В сегодняшнем нашем путешествии мы видели по правому берегу реки только пальмовый лес, в котором редко живут дикие звери. На другом берегу могло быть иначе, потому что вечером несколько раз раздавался голос «лютого зверя»; вероятно, он был голоден и злился на бакару, которая лишила его добычи, быков и диких коз номадов и увела их в безопасные места.
Рано утром явились двое слуг Али-бея и просили, от имени своего господина, доктора нашего навестить его. На случай, если бы мой товарищ захотел ехать верхом, они привели отлично оседланного жеребца. Но доктор, пользуясь попутным ветром, предпочел сделать этот визит на лодке и посетить полковника тотчас же по приезде нашем в Россерес. Али-бей лежал в выстроенной на самом берегу рекубе больной, в лихорадке, но ему становилось уже лучше, а при помощи некоторых лекарств он скоро выздоровел…»
К сожалению, путешествие дальше на юг оказалось невозможно: река от жары сильно обмелела. Отсюда решили сделать несколько охотничьих вылазок в более богатые области. В одном из походов Альфред наткнулся на огромного гиппопотама, которого принял в темноте за большую кучу земли, и только быстрота ног спасла его.

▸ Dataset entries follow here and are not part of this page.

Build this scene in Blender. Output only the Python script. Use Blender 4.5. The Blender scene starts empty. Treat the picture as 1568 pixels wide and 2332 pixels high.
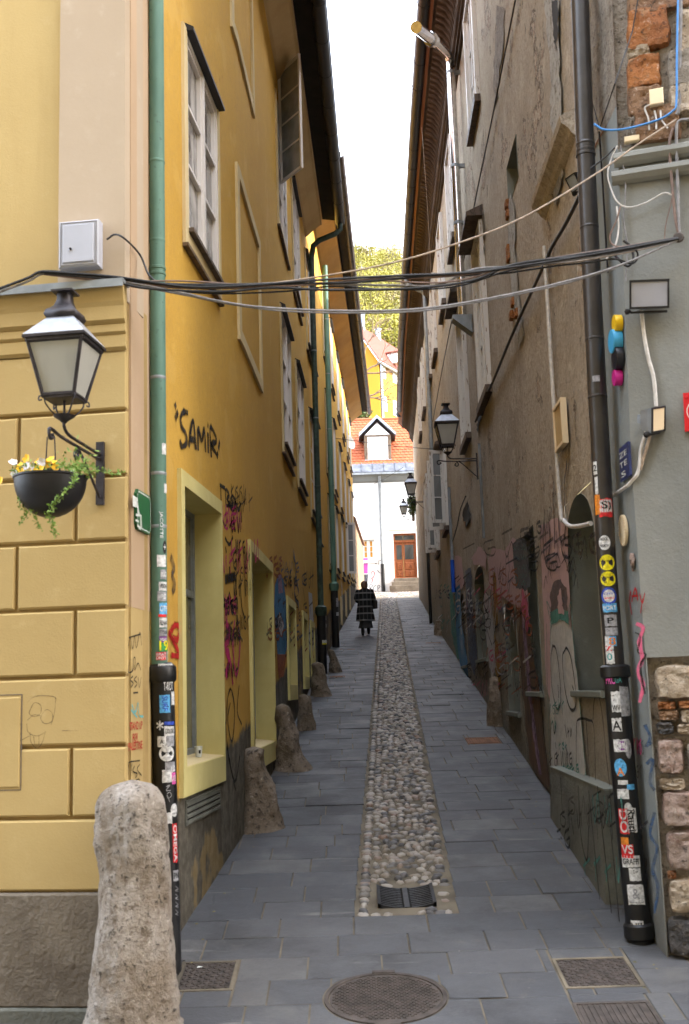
import bpy, bmesh, math, random
import numpy as np
from mathutils import Vector, Matrix, noise
random.seed(7)
R = math.radians
scene = bpy.context.scene
COL = scene.collection

# ------------------------------------------------------------------ camera
F_PX, HOR, ROLL, CAM_H = 2550.0, 405.0, 0.031, 1.925      # focal length and horizon offset in a 1568 x 2332 frame
PITCH = math.atan(HOR / F_PX)
_R0 = Vector((1, 0, 0)); _U0 = Vector((0, -math.sin(PITCH), math.cos(PITCH))); FWD = Vector((0, math.cos(PITCH), math.sin(PITCH)))
CR = math.cos(ROLL) * _R0 - math.sin(ROLL) * _U0
CU = math.cos(ROLL) * _U0 + math.sin(ROLL) * _R0
EYE = Vector((0, 0, CAM_H))
cam_d = bpy.data.cameras.new('camera'); cam = bpy.data.objects.new('camera', cam_d); COL.objects.link(cam)
cam.matrix_world = Matrix(((CR.x, CU.x, -FWD.x, EYE.x), (CR.y, CU.y, -FWD.y, EYE.y), (CR.z, CU.z, -FWD.z, EYE.z), (0, 0, 0, 1)))
cam_d.sensor_fit = 'VERTICAL'; cam_d.sensor_height = 36.0; cam_d.lens = 36.0 * F_PX / 2332
cam_d.clip_end = 2000; cam_d.clip_start = 0.05
cam_d.dof.use_dof = True; cam_d.dof.focus_distance = 24.0; cam_d.dof.aperture_fstop = 4.0
scene.camera = cam

# ------------------------------------------------------------------ light
SUN_EL, SUN_AZ = R(34), R(84)          # azimuth measured from behind the camera towards the right
to_sun = Vector((math.sin(SUN_AZ) * math.cos(SUN_EL), -math.cos(SUN_AZ) * math.cos(SUN_EL), math.sin(SUN_EL)))
sun_d = bpy.data.lights.new('sun', 'SUN'); sun_d.energy = 2.0; sun_d.angle = R(0.6); sun_d.color = (1, 0.94, 0.85)
sun = bpy.data.objects.new('sun', sun_d); COL.objects.link(sun)
sun.rotation_euler = to_sun.to_track_quat('Z', 'Y').to_euler()
world = bpy.data.worlds.new('World'); scene.world = world; world.use_nodes = True
wn = world.node_tree.nodes; wl = world.node_tree.links
bg = wn['Background']
sky = wn.new('ShaderNodeTexSky'); sky.sky_type = 'NISHITA'; sky.sun_disc = False
sky.sun_elevation = SUN_EL; sky.sun_rotation = math.atan2(to_sun.x, to_sun.y)
sky.air_density = 1.0; sky.dust_density = 4.0; sky.ozone_density = 1.0
wmix = wn.new('ShaderNodeMix'); wmix.data_type = 'RGBA'; wmix.inputs['Factor'].default_value = 0.62
wl.new(sky.outputs[0], wmix.inputs['A']); wmix.inputs['B'].default_value = (7.7, 8.3, 9.3, 1)   # thin white cloud veil
wl.new(wmix.outputs['Result'], bg.inputs['Color']); bg.inputs['Strength'].default_value = 0.15
scene.view_settings.view_transform = 'Standard'; scene.view_settings.look = 'None'
scene.view_settings.exposure = 3.05; scene.view_settings.gamma = 1.0
scene.view_settings.use_curve_mapping = False
scene.render.engine = 'CYCLES'
scene.cycles.use_denoising = True
scene.cycles.use_adaptive_sampling = True; scene.cycles.adaptive_threshold = 0.02
scene.cycles.max_bounces = 7; scene.cycles.diffuse_bounces = 4; scene.cycles.glossy_bounces = 3
scene.cycles.transmission_bounces = 6; scene.cycles.transparent_max_bounces = 8
scene.cycles.caustics_reflective = False; scene.cycles.caustics_refractive = False

# ------------------------------------------------------------------ measuring helpers
def ray(x, y): return (x - 784) / F_PX * CR + (1166 - y) / F_PX * CU + FWD
def at_plane(x, y, p0, n):
    d = ray(x, y); p0 = Vector(p0); n = Vector(n)
    return EYE + d * ((p0 - EYE).dot(n) / d.dot(n))
def at_Y(x, y, Y):
    d = ray(x, y); return EYE + d * (Y / d.y)
G_Y0, G_S = 7.26, 0.14
def gz(Y): return (Y - G_Y0) * G_S if Y > 4.5 else (4.5 - G_Y0) * G_S
def at_ground(x, y):
    d = ray(x, y); t = (EYE.z - (EYE.y - G_Y0) * G_S) / (G_S * d.y - d.z)
    return EYE + d * t
def px_size(px, p): return px * (Vector(p) - EYE).dot(FWD) / F_PX

class Frame:
    """a vertical wall plane: s along it, n out of it, z up"""
    def __init__(self, a, b, flip=False, lean=0.0, zref=0.0):
        a = Vector((a[0], a[1], 0)); b = Vector((b[0], b[1], 0))
        self.o = a; self.t = (b - a).normalized(); self.L = (b - a).length
        n = Vector((self.t.y, -self.t.x, 0)); self.n = -n if flip else n
        self.lean, self.zref = lean, zref          # an old wall may lean sideways
    def pt(self, s, z, n=0.0): return self.o + self.t * s + self.n * n + Vector((self.lean * max(0.0, z - self.zref), 0, z))
    def hit(self, x, y, off=0.0):
        d = ray(x, y); up = Vector((self.lean, 0, 1)); o = self.o - up * 0 + Vector((-self.lean * self.zref, 0, 0)) + self.n * off
        M3 = Matrix((self.t, up, -d)).transposed(); q = M3.inverted() @ (EYE - o)
        if self.lean and q.y < self.zref: q = Matrix((self.t, Vector((0, 0, 1)), -d)).transposed().inverted() @ (EYE - self.o - self.n * off)
        return (q.x, q.y)
    def wp(self, x, y, off=0.0):
        s, z = self.hit(x, y, off); return self.pt(s, z, off)
    def at(self, s): return self.o + self.t * s
def frames(pts, flip): return [Frame(pts[i], pts[i + 1], flip) for i in range(len(pts) - 1)]
def hit(W, x, y, off=0.0):
    for i, f in enumerate(W):
        s, z = f.hit(x, y, off)
        if s <= f.L or i == len(W) - 1: return f, s, z
def wp(W, x, y, off=0.0):
    f, s, z = hit(W, x, y, 0.0); return f.wp(x, y, off)

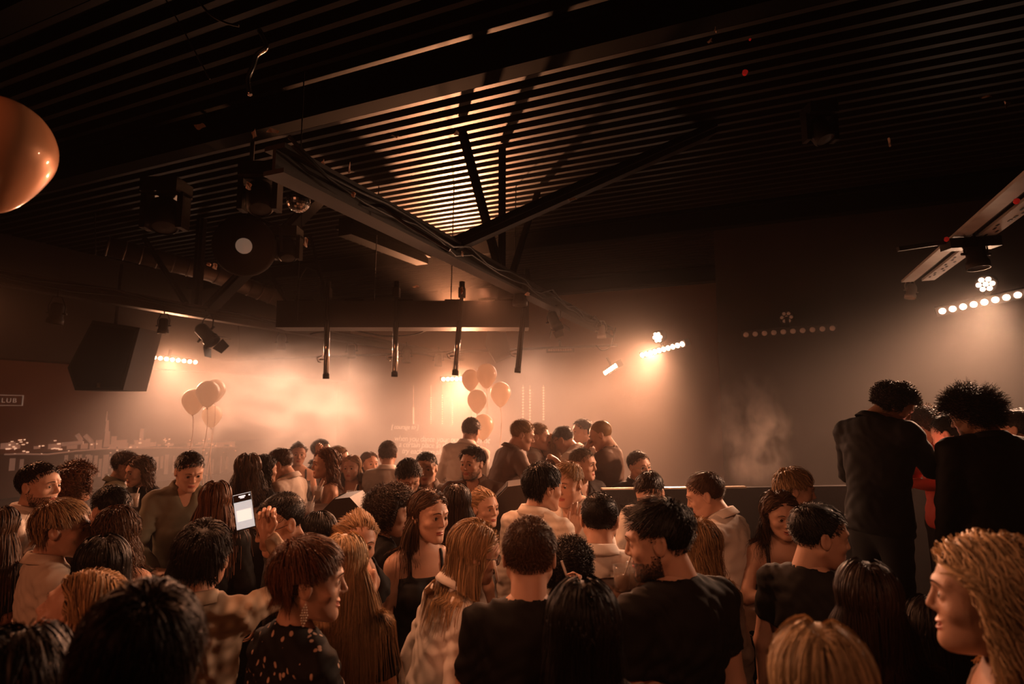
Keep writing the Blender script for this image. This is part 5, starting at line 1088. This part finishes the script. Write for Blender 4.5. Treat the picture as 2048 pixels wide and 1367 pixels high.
# ------------------------------------------------------------------ what they hold and stand by
def phone(c, n, up, label, lit=1.0, w=.075, h=.155):
    n = np.array(n, float); n /= np.linalg.norm(n); up = np.array(up, float); up = up - n * (up @ n); up /= np.linalg.norm(up); x = np.cross(up, n); t = empty('smartphone', c, label, 'phone'); ax = (x, n, up)
    q = MB(); q.box(c, (w, .008, h), ax); q.build('case', M_black, t)
    q = MB(); q.box(c + n * .0045, (w * .93, .001, h * .95), ax); q.build('screen', mat('phone_screen_%d' % int(lit * 10), (.8, .8, .8), .2, emit=lit, ecol=(1, .86, .76) if lit > 1 else (.7, .95, 1)), t)
    q = MB(); q.box(c + n * .0052 + up * h * .40, (w * .35, .0006, .006), ax); q.box(c + n * .0052 + up * h * .36, (w * .22, .0006, .004), ax); q.box(c + n * .0052 + up * h * .40 + x * w * .38, (w * .08, .0006, .006), ax); q.build('status_text', mat('status_text', (.9, .9, .9), .5, emit=1), t)
    q = MB(); q.box(c + n * .0050 + up * h * .36, (w * .92, .0006, h * .2), ax); q.build('dark_picture_part', mat('dark_picture', (.03, .02, .015), .3), t)
    q = MB(); q.box(c + n * .0052 - up * h * .12, (w * .75, .0006, h * .3), ax); q.build('bright_picture_part', mat('bright_picture', (.9, .9, .9), .3, emit=.85, ecol=(1, .86, .76)), t)
    return t
cph = W(488, 1021, 2.5); phone(cph, (.25, -.85, .35), (-.30, .30, .85), 'lit smartphone raised in the crowd, filming the room', .45)
c2 = W(1853, 913, 3.78); phone(c2, (.25, -.75, .65), (.9, .3, .35), 'bright tilted phone lighting the group in suits', .9)
l = bpy.data.lights.new('phone_glow', 'POINT'); l.energy = 1.0; l.color = (1, .25, .15); l.shadow_soft_size = .05; o = bpy.data.objects.new('phone_glow', l); C.objects.link(o); o.location = tuple(W(1862, 905, 3.72))
glass(W(636, 985, 4.5), (.1, 0, 1), 'tall straw drink held by the auburn-haired woman in the haze')
glass(W(1244, 1156, 2.40), (0, 0, 1), 'tumbler with straw on the dark table left of the bearded man')
glass(W(1264, 1152, 2.46), (.25, 0, 1), 'second straw glass just right of the tumbler on the dark table')
glass(W(703, 995, 4.2), (0, 0, 1), 'clear glass standing on the hazy table', fill=False)
glass(W(618, 1018, 4.1), (0, 0, 1), 'small glass at the left end of the hazy table', fill=False)
glass(W(268, 1000, 4.5), (0, 0, 1), 'glass held by the woman in black near the mural')
def cig(px, py, Y, d, label):
    c = W(px, py, Y); q = MB(); d = np.array(d, float); q.tube([c, c + d * .075], .0042, 8); tag(q.build('straw', mat('straw', (.85, .75, .65), .4, emit=.0), loc=c), label, 'straw')
cig(1140, 1170, 1.9, (-.35, 0, 1), 'white straw poking up by the raised fingers at centre')
cig(996, 1163, 2.2, (-.2, 0, 1), 'short white straw beside the leaning woman')
cig(1318, 1185, 2.3, (-.5, 0, 1), 'pale straw tip left of the bearded man neck')
def table(c, r, h, label, m, name='high_table'):
    t = empty(name, (c[0], c[1], 0), label, 'table'); q = MB(); q.lathe([(.001, h - .03), (r, h - .03), (r + .008, h - .015), (r, h), (.001, h)], (c[0], c[1], 0), n=40); q.build('table_top', m, t)
    q = MB(); q.lathe([(.035, .02), (.035, h - .03)], (c[0], c[1], 0), n=16); q.build('column', M_steel, t); q = MB(); q.lathe([(.001, .0), (.24, .0), (.24, .015), (.05, .04), (.035, .04)], (c[0], c[1], 0), n=28); q.build('base', M_steel, t)
g1 = W(1250, 1178, 2.42); table(g1, .17, g1[2], 'dark round bar table with straw glasses on it, left of the bearded man', M_wood)
# hazy long table with monitors
tb = W(690, 1020, 4.2); t = empty('long_table', (tb[0], tb[1], 0), 'hazy long table behind the crowd left of centre', 'table'); zt_ = tb[2]
q = MB(); q.box((tb[0] - .02, tb[1], zt_ - .02), (1.35, .6, .04)); q.build('table_top', M_wood, t); q = MB(); q.box((tb[0] - .02, tb[1] - .25, (zt_ - .04) / 2), (1.3, .03, zt_ - .04)); q.build('front_panel', M_black, t)
for k in (-1, 1): q = MB(); q.box((tb[0] + k * .6, tb[1] + .2, (zt_ - .04) / 2), (.05, .05, zt_ - .04)); q.build('leg', M_steel, t)
def wedge(px, py, Y, w_, label, flip=1, base=None):
    c = W(px, py, Y); t = empty('stage_monitor', c, label, 'speaker'); h = w_ * .5; V = []
    for y in (0, .32): V += [c + [-w_ / 2 * flip, y, -h * .5], c + [w_ / 2 * flip, y, -h * .5], c + [w_ / 2 * flip, y, h * .05], c + [w_ * .28 * flip, y, h * .5], c + [-w_ * .05 * flip, y, h * .42]]
    q = MB(); q.add(V, [(0, 1, 2, 3, 4), (9, 8, 7, 6, 5)] + [(i, i + 5, (i + 1) % 5 + 5, (i + 1) % 5) for i in range(5)]); q.build('cabinet', M_cab, t)
    q = MB(); a, b_2 = c + [-w_ / 2 * flip, .03, -h * .5], c + [-w_ * .05 * flip, .03, h * .42]; nrm = np.array([-.5 * flip, 0, .45]); nrm /= np.linalg.norm(nrm); q.add([a + nrm * .006, b_2 + nrm * .006, b_2 + nrm * .006 + [0, .26, 0], a + nrm * .006 + [0, .26, 0]], [(0, 1, 2, 3)]); q.build('grille', M_black, t)
    q = MB(); q.box((c[0], c[1] + .16, (c[2] - h * .5) / 2), (w_ * .9, .3, c[2] - h * .5)); q.build('plinth', M_black, t)
wedge(672, 1018, 3.75, .30, 'dark wedge monitor at the right end of the hazy table')
wedge(1022, 1000, 3.9, .42, 'dark wedge monitor between the dark-shirted man and the striped shirt')
# booth back and bar rail
def booth(x0, x1, py, Y, dep, label):
    a, b_3 = W(x0, py, Y), W(x1, py, Y); t = empty('booth_seat', ((a[0] + b_3[0]) / 2, Y, 0), label, 'sofa'); h = a[2]; w_ = b_3[0] - a[0]; cx = (a[0] + b_3[0]) / 2
    q = MB(); q.tube([(a[0], Y, h - .05), (b_3[0], Y, h - .05)], .05, 14); q.box((cx, Y, (h - .05) / 2), (w_, .1, h - .05)); q.build('backrest', M_cab, t); q = MB(); q.box((cx, Y + .3, .22), (w_, .5, .44)); q.build('seat', M_cab, t)
booth(985, 1065, 1010, 4.1, .4, 'dark padded booth back under the stage monitor')
a, b_5, b_4 = W(1203, 977, 4.45), W(1990, 962, 4.85), W(1490, 970, 4.56); t = empty('bar_partition', ((a[0] + b_4[0]) / 2, 4.5, 0), 'dark waist-high partition with a thin bright top edge, right of centre, its railless right part added', 'partition'); q = MB(); q.bar(a * [1, 1, 0] + [0, 0, a[2] / 2], b_5 * [1, 1, 0] + [0, 0, a[2] / 2], .06, a[2] - .01); q.build('panel', M_black, t)  # panel runs on past the rail, added to darken the gap behind the platform
q = MB(); q.bar(a, b_4 * [1, 1, 0] + [0, 0, a[2]], .05, .012); q.build('top_rail', mat('rail_metal', (.9, .75, .6), .3, .5), t)
# risers
def riser(x0, x1, Y0, Y1, h, label):
    q = MB(); q.box(((x0 + x1) / 2, (Y0 + Y1) / 2, h / 2), (x1 - x0, Y1 - Y0, h)); q.box(((x0 + x1) / 2, Y0 - .004, h - .02), (x1 - x0, .01, .03)); return tag(q.build('stage_platform', M_black, loc=((x0 + x1) / 2, (Y0 + Y1) / 2, 0)), label, 'platform')
riser(2.0, 4.6, 3.0, 4.5, PL, 'low black platform under the suited men')
riser(-1.2, 1.3, 4.98, 8.2, .25, 'low black stage under the hazy back group')
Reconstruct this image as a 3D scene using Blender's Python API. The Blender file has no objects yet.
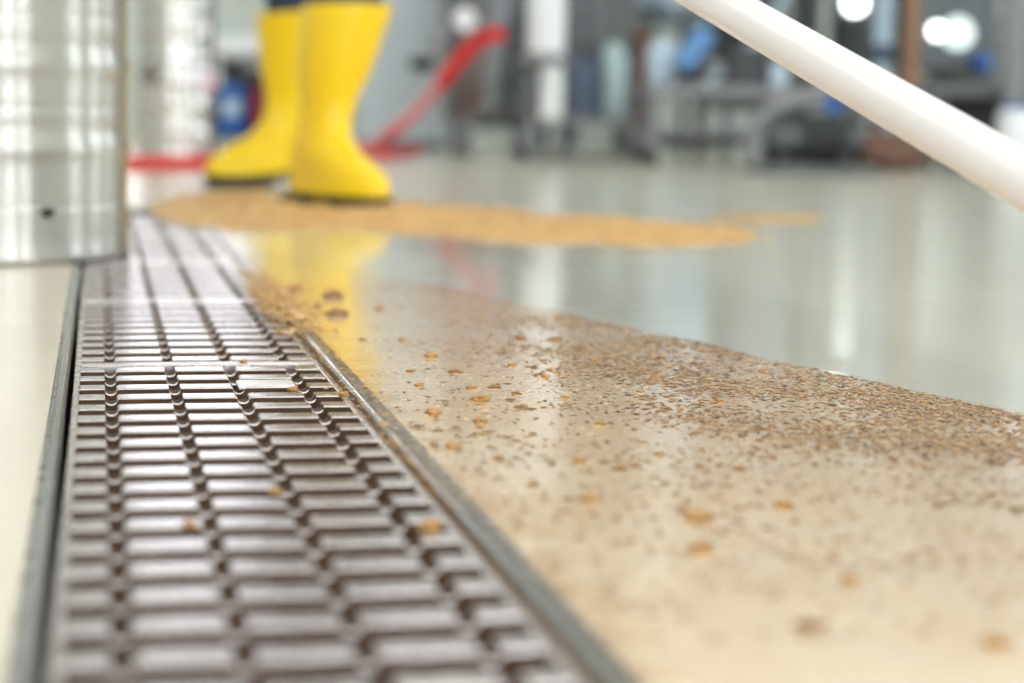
import bpy, bmesh, math, random
from mathutils import Vector, Matrix, noise
random.seed(7)
S = bpy.context.scene
C = S.collection
PI = math.pi
# ---------------------------------------------------------------- camera
W, H, F = 1024, 683, 2000.0
PITCH, YAW, ROLL, CAMH = math.radians(6.70), math.radians(11.70), math.radians(1.0), 0.2
cd = bpy.data.cameras.new('camera'); cam = bpy.data.objects.new('camera', cd); C.objects.link(cam)
MC = Matrix.Translation((0, 0, CAMH)) @ Matrix.Rotation(-YAW, 4, 'Z') @ Matrix.Rotation(PI/2 - PITCH, 4, 'X') @ Matrix.Rotation(ROLL, 4, 'Z')
cam.matrix_world = MC
cd.sensor_width = 36; cd.lens = F * 36 / W; cd.clip_start = 0.02; cd.clip_end = 100
cd.dof.use_dof = True; cd.dof.focus_distance = 1.42; cd.dof.aperture_fstop = 3.9
S.camera = cam
# ---------------------------------------------------------------- world, exposure
wd = bpy.data.worlds.new('world'); S.world = wd; wd.use_nodes = True
wd.node_tree.nodes['Background'].inputs[0].default_value = (0.80, 0.88, 1.0, 1)
wd.node_tree.nodes['Background'].inputs[1].default_value = 0.8
S.view_settings.view_transform = 'Standard'; S.view_settings.look = 'None'
S.view_settings.gamma = 1.0; S.view_settings.exposure = 1.28; S.view_settings.use_curve_mapping = False
# ---------------------------------------------------------------- room lights (ceiling lamps and daylight of added windows)
RX0, RX1, RY0, RY1, RZ = -4.5, 7.5, -5.0, 11.0, 4.6
def area(loc, rot, sx, sy, power, col):
    l = bpy.data.lights.new('area_light', 'AREA'); l.shape = 'RECTANGLE'; l.size = sx; l.size_y = sy
    l.energy = power; l.color = col
    o = bpy.data.objects.new('area_light', l); C.objects.link(o); o.location = loc; o.rotation_euler = rot
    return o
LAMPS = [(x, y) for x in (-2.2, 1.5, 5.2) for y in (-2.0, 2.0, 5.6, 9.0)]
for x, y in LAMPS:
    area((x, y, RZ - 0.36), (0, 0, 0), 0.3, 2.2, 8.5, (1.0, 0.97, 0.93))
ADDED_WIN = [-3.3, -1.1, 1.1, 3.3, 5.5]                       # unseen windows behind the camera, added for streaks on the keg
for x in ADDED_WIN:
    area((x, RY0 + 0.06, 2.0), (PI/2, 0, 0), 0.95, 2.9, 9, (0.93, 0.97, 1.0))
for y in (1.5, 4.5, 7.5):                              # unseen windows in the right wall, narrowed to thin a keg streak
    area((RX1 - 0.06, y, 2.5), (0, -PI/2, 0), 1.1, 1.4, 7, (0.95, 0.98, 1.0))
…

…Настала пора возвращаться. Отмели реки перекрыли дорогу, заканчивались боеприпасы. В лесу стало тихо. Листва быстро опадала, и животные подались в изобилующие водой дальние районы. Богатая добыча — более 1400 птичьих тушек — больше не помещалась в ящиках, и ее пришлось складывать просто в кучи.
Был взят курс на Хартум, где 6 марта 1851 года барка и бросила якорь.
Преданы и забыты
По-прежнему о «шефе» экспедиции Мюллере не было ни слуху ни духу. Но зато случай привел в Судан трех отпускников-англичан. Брем решил объединиться с ними и в качестве проводника отправиться по Белому Нилу. По пути они встретили идущее под австрийским флагом судно, которое везло в Хартум нового консула Константина Рейца. Среди его спутников был Тило Бауэрхорст, немецкий купец из Санкт-Петербурга. Рейц передал Брему письмо от барона Мюллера, в котором, кроме очередных жалоб и пустых обещаний, ничего больше не было.